◆ INSTRUCTIONS TO FOLLOW: For the entries that follow, tally the lines holding the string "from". Give the total and nothing else.

◆ RECORDS FOR THIS TASK:
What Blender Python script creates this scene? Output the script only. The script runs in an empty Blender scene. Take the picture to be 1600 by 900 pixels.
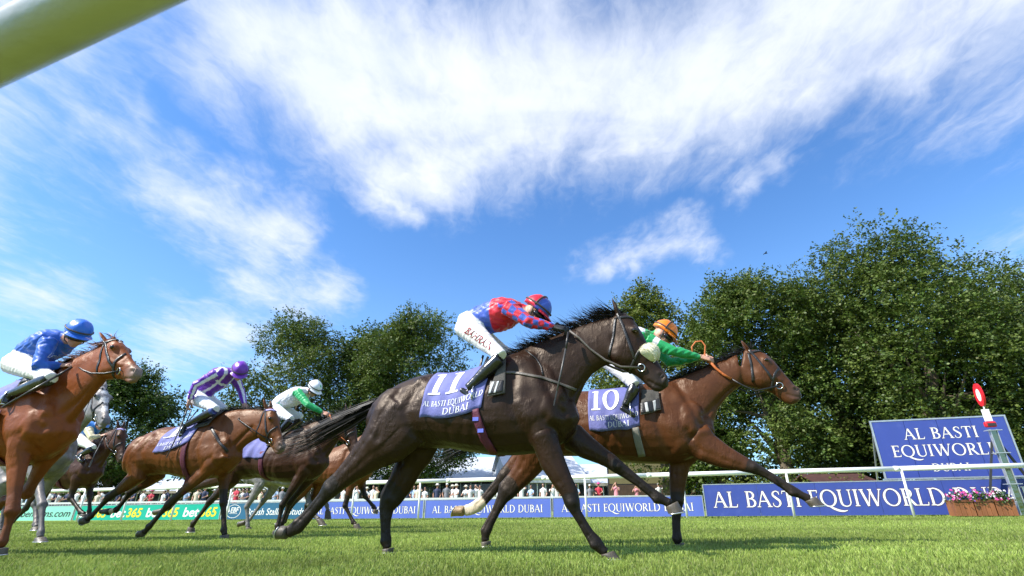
import bpy, bmesh, math, random
import numpy as np
from mathutils import Vector, Matrix
from mathutils.bvhtree import BVHTree
rnd = random.Random(7)
SC = bpy.context.scene
COL = SC.collection
# ------------------------------------------------------------------ camera
FPX, CX, CY, CAMH = 780.0, 830.0, 450.0, 0.36          # focal length and centre in photo pixels, eye height
PITCH, ROLL = math.atan((791 - 450) / 780.0), math.radians(0.7)
FW = Vector((0, math.cos(PITCH), math.sin(PITCH)))
_u = Vector((0, -math.sin(PITCH), math.cos(PITCH))); _r = Vector((1, 0, 0))
RT = _r * math.cos(ROLL) - _u * math.sin(ROLL)
UP = _u * math.cos(ROLL) + _r * math.sin(ROLL)
CAM = Vector((0, 0, CAMH))
cd = bpy.data.cameras.new('camera'); cam = bpy.data.objects.new('camera', cd); COL.objects.link(cam)
cd.sensor_width = 36.0; cd.lens = FPX / 1600 * 36; cd.shift_x = -(CX - 800) / 1600
cd.clip_start = 0.02; cd.clip_end = 3000
cam.matrix_world = Matrix(((RT.x, UP.x, -FW.x, CAM.x), (RT.y, UP.y, -FW.y, CAM.y), (RT.z, UP.z, -FW.z, CAM.z), (0, 0, 0, 1)))
SC.camera = cam
cd.dof.use_dof = True; cd.dof.focus_distance = 6.0; cd.dof.aperture_fstop = 4.0
# ------------------------------------------------------------------ exposure
SC.view_settings.view_transform = 'Standard'; SC.view_settings.look = 'None'
SC.view_settings.exposure = 0.74; SC.view_settings.gamma = 1.0
SC.cycles.max_bounces = 6; SC.cycles.diffuse_bounces = 3; SC.cycles.glossy_bounces = 3
SC.cycles.transparent_max_bounces = 8; SC.cycles.use_denoising = True
SC.cycles.caustics_reflective = False; SC.cycles.caustics_refractive = False

def ray(px, py):
    return FW + RT * ((px - CX) / FPX) - UP * ((py - CY) / FPX)
def atY(px, py, Y):
    d = ray(px, py); return CAM + d * (Y / d.y)
def ground(px, py, z=0.0):
    d = ray(px, py); return CAM + d * ((z - CAMH) / d.z)
def proj(p):
    q = Vector(p) - CAM; z = q.dot(FW)
    return CX + FPX * q.dot(RT) / z, CY - FPX * q.dot(UP) / z
# ------------------------------------------------------------------ sun
LDIR = Vector((1.7, 0.68, -1.8)).normalized()            # the way the light travels
sd = bpy.data.lights.new('sun', 'SUN'); sun = bpy.data.objects.new('sun', sd); COL.objects.link(sun)
sd.energy = 5.0; sd.angle = math.radians(0.53); sd.color = (1.0, 0.955, 0.88)
sun.rotation_euler = LDIR.to_track_quat('-Z', 'Y').to_euler()
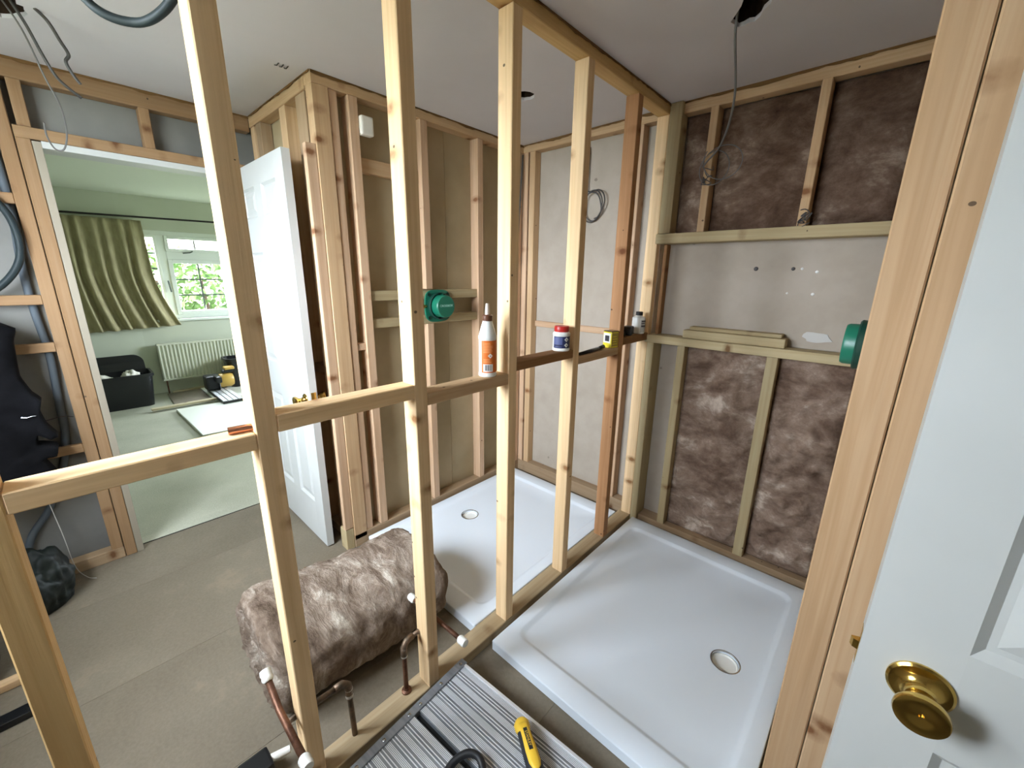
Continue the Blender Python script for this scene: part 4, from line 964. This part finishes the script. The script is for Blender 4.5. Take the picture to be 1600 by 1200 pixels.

◆ EXPECTED OUTPUT: 3